• Written task:
Reproduce exactly the lines from the one containing "soil = lerp(soil, C_OLIVE" through the one containing "soil = lerp(soil, mudc, gM)", both included, and nothing else.

• Information shown:
━━━━━━━━

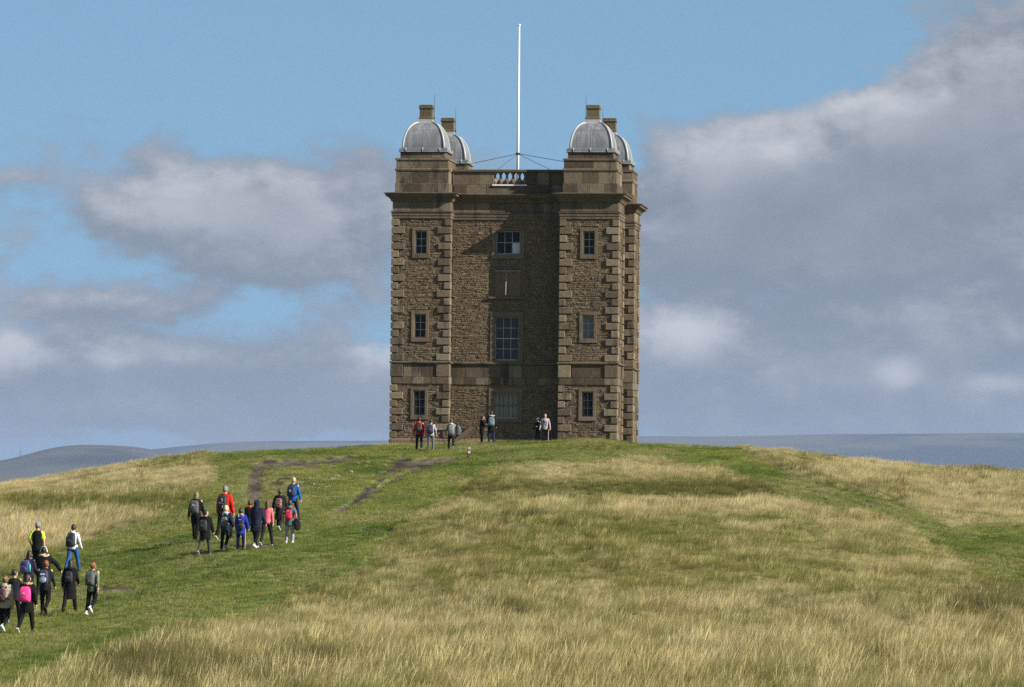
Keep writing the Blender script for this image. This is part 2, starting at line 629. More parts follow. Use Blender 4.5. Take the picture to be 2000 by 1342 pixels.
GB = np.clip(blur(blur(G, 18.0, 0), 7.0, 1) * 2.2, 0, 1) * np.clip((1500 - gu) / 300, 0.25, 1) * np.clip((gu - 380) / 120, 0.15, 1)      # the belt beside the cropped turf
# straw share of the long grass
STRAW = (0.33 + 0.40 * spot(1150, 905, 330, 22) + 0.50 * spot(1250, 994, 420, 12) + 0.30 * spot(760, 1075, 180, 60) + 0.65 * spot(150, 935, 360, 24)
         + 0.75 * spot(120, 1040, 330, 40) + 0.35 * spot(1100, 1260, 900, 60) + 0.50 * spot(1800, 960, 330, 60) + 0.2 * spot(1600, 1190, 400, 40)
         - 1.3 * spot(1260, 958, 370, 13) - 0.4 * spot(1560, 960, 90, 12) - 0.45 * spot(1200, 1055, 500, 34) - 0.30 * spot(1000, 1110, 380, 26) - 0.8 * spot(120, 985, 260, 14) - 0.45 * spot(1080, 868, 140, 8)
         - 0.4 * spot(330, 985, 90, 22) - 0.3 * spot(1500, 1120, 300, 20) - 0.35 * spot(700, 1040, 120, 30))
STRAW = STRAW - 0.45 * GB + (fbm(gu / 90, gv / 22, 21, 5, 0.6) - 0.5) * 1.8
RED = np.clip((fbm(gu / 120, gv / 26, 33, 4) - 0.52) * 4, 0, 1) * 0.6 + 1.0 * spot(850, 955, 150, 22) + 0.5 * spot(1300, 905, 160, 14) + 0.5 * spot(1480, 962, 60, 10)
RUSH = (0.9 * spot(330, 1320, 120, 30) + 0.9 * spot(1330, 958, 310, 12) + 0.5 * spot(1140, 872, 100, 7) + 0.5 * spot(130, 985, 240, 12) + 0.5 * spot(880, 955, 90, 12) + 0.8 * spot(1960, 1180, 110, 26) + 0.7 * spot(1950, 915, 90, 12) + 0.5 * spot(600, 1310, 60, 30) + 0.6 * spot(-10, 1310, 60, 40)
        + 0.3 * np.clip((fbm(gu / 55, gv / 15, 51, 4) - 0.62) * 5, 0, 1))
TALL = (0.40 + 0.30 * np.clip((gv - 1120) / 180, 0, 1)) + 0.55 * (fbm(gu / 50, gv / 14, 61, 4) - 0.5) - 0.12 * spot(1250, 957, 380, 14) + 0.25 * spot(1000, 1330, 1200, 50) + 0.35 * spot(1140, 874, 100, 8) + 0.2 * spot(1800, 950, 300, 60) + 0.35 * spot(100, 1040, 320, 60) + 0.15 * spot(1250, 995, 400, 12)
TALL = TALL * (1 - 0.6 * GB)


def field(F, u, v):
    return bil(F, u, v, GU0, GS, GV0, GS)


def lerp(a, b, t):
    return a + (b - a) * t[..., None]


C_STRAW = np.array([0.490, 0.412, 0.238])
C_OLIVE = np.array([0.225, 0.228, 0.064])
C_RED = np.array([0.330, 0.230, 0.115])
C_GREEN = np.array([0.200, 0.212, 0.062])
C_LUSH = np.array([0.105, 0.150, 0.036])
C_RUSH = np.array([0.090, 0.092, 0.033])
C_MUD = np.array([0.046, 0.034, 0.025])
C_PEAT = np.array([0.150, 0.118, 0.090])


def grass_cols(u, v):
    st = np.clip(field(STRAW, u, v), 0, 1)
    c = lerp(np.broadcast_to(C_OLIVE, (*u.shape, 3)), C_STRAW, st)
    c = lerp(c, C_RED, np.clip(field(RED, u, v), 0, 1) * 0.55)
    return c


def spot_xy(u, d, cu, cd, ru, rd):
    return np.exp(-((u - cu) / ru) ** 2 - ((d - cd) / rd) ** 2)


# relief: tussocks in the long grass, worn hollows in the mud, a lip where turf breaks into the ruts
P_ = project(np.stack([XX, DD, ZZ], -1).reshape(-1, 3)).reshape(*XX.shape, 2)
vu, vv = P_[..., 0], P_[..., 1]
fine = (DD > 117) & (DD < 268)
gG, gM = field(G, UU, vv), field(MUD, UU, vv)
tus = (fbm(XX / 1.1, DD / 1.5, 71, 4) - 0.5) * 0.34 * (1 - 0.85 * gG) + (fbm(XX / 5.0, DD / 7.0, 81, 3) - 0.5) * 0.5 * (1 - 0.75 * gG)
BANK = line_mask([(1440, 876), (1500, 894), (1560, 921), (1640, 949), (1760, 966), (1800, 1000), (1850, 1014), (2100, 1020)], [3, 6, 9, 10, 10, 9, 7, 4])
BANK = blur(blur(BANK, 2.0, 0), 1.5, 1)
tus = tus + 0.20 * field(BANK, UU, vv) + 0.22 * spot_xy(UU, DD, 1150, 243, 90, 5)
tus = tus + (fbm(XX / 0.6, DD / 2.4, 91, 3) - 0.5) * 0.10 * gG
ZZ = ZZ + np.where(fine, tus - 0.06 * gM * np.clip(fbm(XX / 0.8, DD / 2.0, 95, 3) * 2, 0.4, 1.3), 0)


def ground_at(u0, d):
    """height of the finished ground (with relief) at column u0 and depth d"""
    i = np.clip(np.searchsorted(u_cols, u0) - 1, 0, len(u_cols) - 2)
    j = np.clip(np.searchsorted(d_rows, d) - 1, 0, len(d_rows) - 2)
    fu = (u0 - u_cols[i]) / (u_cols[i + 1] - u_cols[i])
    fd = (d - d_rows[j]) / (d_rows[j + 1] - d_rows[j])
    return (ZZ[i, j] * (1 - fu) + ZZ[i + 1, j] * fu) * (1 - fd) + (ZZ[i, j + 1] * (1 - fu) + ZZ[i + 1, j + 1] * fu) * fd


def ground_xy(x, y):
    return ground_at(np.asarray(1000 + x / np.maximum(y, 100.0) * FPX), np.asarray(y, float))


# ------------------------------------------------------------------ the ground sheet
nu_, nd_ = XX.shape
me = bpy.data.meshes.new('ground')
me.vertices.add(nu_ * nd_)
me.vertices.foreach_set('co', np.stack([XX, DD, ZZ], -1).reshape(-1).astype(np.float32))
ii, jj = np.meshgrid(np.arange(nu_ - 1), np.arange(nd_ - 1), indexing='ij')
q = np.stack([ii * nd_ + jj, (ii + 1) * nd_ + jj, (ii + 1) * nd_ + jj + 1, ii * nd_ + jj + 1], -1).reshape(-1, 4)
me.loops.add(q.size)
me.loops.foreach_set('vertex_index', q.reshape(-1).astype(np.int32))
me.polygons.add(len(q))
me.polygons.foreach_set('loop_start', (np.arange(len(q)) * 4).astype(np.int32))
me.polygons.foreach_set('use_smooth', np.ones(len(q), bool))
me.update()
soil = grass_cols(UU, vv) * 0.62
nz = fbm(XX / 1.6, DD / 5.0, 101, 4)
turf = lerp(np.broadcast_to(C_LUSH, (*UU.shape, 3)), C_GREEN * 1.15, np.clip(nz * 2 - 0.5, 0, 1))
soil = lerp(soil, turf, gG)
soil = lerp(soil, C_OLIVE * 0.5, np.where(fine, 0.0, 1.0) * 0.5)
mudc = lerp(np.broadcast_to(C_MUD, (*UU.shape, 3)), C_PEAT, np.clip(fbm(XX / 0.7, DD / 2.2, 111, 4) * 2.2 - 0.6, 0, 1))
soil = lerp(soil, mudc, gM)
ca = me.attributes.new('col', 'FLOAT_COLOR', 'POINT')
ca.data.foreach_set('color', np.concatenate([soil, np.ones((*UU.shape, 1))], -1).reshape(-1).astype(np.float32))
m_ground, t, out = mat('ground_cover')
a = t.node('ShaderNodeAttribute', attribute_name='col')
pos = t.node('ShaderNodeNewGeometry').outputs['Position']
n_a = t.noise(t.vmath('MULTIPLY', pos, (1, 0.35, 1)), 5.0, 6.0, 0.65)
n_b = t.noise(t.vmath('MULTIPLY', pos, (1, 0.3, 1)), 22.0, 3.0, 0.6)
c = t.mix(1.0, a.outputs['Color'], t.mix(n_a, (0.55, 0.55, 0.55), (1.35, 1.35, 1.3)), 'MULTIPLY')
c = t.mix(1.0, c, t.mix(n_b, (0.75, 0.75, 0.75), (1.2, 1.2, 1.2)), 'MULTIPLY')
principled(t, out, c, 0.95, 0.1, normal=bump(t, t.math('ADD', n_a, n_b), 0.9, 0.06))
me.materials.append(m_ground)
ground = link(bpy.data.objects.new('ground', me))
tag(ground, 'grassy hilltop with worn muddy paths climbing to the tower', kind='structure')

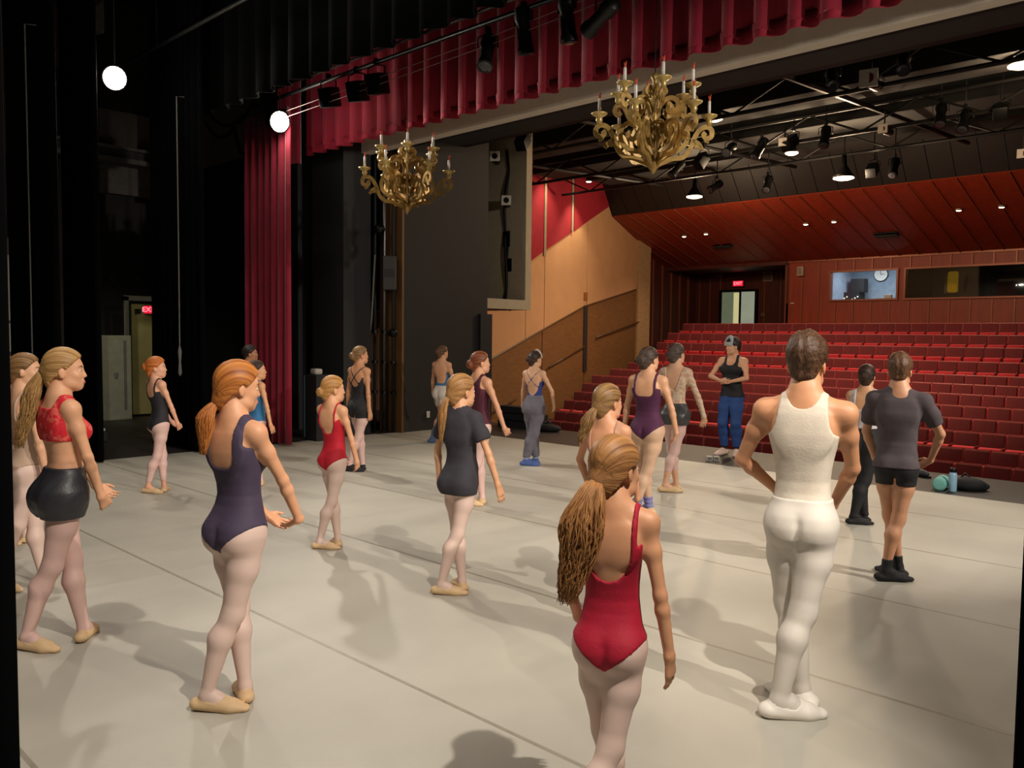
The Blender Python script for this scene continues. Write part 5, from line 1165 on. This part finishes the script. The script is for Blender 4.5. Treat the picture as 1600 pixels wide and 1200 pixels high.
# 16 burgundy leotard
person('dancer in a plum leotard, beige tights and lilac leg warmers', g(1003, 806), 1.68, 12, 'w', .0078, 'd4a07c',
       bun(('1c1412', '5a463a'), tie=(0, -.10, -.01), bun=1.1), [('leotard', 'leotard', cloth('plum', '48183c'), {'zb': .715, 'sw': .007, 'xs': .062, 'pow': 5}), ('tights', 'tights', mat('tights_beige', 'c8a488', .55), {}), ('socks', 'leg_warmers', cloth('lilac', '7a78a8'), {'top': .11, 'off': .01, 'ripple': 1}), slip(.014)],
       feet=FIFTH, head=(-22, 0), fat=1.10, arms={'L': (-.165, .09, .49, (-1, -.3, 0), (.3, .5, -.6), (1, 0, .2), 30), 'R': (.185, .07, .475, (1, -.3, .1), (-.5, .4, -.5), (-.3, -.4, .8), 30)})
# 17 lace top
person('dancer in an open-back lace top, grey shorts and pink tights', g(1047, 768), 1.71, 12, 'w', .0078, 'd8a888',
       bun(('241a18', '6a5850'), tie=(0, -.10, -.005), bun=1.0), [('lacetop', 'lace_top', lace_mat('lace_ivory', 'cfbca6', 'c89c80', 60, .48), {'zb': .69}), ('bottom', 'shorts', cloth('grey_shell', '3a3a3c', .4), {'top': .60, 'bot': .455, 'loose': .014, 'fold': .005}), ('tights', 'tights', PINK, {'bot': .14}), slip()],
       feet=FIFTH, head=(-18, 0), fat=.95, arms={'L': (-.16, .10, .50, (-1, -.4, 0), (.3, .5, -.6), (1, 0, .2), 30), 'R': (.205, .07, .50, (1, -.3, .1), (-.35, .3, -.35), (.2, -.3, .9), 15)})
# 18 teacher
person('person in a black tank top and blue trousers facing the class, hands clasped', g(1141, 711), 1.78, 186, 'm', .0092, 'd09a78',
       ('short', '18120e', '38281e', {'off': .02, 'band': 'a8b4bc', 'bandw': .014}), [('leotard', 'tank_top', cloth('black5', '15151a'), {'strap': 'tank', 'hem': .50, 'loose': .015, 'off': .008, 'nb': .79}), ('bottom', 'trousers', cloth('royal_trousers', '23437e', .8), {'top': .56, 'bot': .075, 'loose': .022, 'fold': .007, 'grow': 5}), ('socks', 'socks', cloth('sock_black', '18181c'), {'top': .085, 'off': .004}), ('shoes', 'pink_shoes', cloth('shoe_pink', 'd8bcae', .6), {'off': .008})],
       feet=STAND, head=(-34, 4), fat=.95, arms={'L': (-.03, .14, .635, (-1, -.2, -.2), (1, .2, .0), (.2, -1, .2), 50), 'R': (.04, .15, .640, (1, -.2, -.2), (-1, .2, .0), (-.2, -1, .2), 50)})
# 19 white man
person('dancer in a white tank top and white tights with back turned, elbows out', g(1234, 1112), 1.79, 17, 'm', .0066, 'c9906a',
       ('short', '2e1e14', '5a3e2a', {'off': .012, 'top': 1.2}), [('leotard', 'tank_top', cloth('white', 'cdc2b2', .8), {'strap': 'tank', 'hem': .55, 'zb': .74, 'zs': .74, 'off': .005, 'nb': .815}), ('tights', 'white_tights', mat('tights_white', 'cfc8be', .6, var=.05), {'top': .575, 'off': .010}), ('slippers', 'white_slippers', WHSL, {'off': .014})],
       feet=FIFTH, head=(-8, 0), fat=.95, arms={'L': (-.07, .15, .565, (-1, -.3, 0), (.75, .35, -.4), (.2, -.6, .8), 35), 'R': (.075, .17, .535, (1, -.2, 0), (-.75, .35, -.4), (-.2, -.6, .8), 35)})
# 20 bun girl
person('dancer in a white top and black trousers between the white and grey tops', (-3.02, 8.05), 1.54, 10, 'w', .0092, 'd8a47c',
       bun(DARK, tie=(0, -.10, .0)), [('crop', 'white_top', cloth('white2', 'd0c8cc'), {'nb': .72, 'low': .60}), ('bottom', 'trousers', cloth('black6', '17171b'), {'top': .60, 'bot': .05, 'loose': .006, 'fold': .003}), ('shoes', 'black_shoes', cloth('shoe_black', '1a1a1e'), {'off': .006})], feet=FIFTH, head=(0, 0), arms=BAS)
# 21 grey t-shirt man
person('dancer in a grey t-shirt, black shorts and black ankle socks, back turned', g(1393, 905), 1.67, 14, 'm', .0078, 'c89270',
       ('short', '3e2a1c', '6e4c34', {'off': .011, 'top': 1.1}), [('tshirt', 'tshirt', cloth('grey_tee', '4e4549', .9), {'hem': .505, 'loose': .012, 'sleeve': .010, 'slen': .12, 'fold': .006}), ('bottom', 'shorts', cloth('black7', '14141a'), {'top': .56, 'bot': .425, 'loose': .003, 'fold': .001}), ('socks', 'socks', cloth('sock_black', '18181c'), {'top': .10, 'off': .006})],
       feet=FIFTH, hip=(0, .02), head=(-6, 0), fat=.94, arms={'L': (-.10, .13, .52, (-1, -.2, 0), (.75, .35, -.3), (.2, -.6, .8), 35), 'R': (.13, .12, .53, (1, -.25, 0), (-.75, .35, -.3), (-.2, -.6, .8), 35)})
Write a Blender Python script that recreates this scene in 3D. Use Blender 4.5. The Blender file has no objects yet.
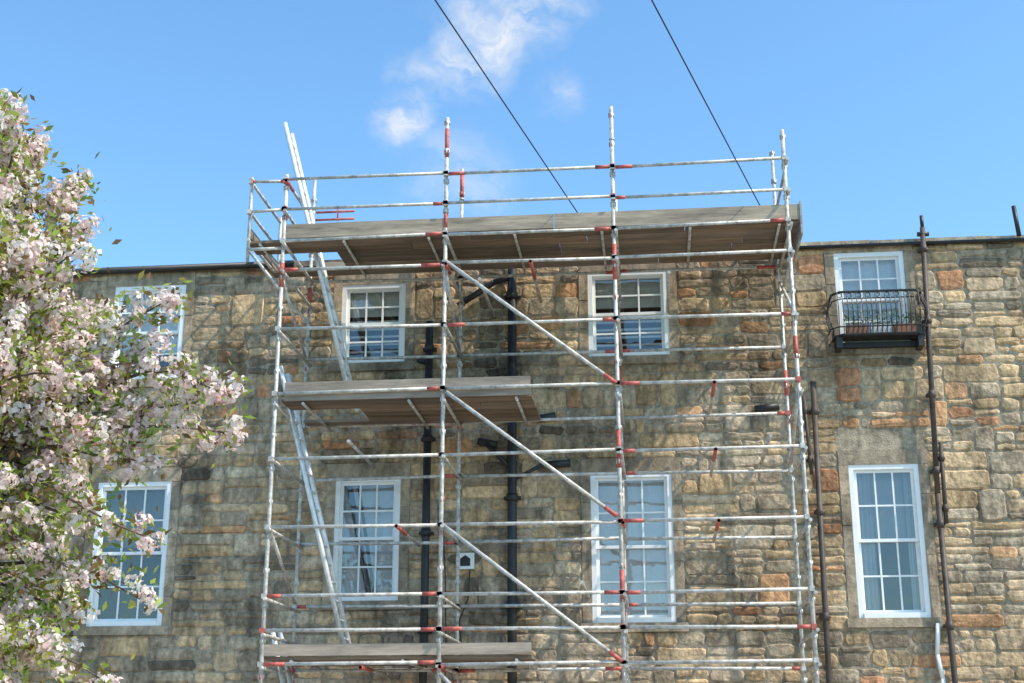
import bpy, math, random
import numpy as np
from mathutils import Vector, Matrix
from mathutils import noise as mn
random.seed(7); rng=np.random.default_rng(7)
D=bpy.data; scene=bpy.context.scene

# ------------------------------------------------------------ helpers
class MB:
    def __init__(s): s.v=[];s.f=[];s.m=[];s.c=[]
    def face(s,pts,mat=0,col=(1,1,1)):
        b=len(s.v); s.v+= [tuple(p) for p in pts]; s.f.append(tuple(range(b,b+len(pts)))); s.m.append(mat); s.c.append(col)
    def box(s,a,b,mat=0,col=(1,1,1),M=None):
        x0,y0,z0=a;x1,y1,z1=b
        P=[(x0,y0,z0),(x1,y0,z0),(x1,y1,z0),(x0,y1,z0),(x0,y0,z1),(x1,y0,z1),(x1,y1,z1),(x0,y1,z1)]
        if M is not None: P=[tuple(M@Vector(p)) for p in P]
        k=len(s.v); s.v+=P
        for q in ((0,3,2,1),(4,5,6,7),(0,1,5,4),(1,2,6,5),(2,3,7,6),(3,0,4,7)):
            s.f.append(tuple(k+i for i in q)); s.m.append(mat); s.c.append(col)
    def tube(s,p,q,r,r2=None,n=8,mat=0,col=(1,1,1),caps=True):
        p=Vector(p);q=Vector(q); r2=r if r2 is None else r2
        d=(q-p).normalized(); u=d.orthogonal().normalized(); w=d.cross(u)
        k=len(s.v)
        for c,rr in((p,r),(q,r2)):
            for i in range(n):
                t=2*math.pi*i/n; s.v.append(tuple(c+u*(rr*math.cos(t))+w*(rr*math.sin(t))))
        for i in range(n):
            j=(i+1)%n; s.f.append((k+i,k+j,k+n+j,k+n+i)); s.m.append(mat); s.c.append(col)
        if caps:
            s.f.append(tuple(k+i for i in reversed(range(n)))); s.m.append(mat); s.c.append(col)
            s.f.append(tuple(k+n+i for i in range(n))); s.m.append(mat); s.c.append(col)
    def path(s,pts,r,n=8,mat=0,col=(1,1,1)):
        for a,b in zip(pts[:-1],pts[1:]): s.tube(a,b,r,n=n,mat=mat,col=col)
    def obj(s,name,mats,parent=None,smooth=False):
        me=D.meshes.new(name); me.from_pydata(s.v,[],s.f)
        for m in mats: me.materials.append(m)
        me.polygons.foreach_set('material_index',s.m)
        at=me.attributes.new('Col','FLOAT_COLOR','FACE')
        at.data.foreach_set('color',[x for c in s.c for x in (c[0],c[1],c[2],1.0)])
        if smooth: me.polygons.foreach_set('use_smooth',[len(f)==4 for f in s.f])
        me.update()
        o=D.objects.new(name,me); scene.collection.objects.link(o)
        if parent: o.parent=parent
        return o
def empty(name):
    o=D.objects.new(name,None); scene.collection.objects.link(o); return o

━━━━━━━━

• Written answer:
soil = lerp(soil, C_OLIVE * 0.5, np.where(fine, 0.0, 1.0) * 0.5)
mudc = lerp(np.broadcast_to(C_MUD, (*UU.shape, 3)), C_PEAT, np.clip(fbm(XX / 0.7, DD / 2.2, 111, 4) * 2.2 - 0.6, 0, 1))
soil = lerp(soil, mudc, gM)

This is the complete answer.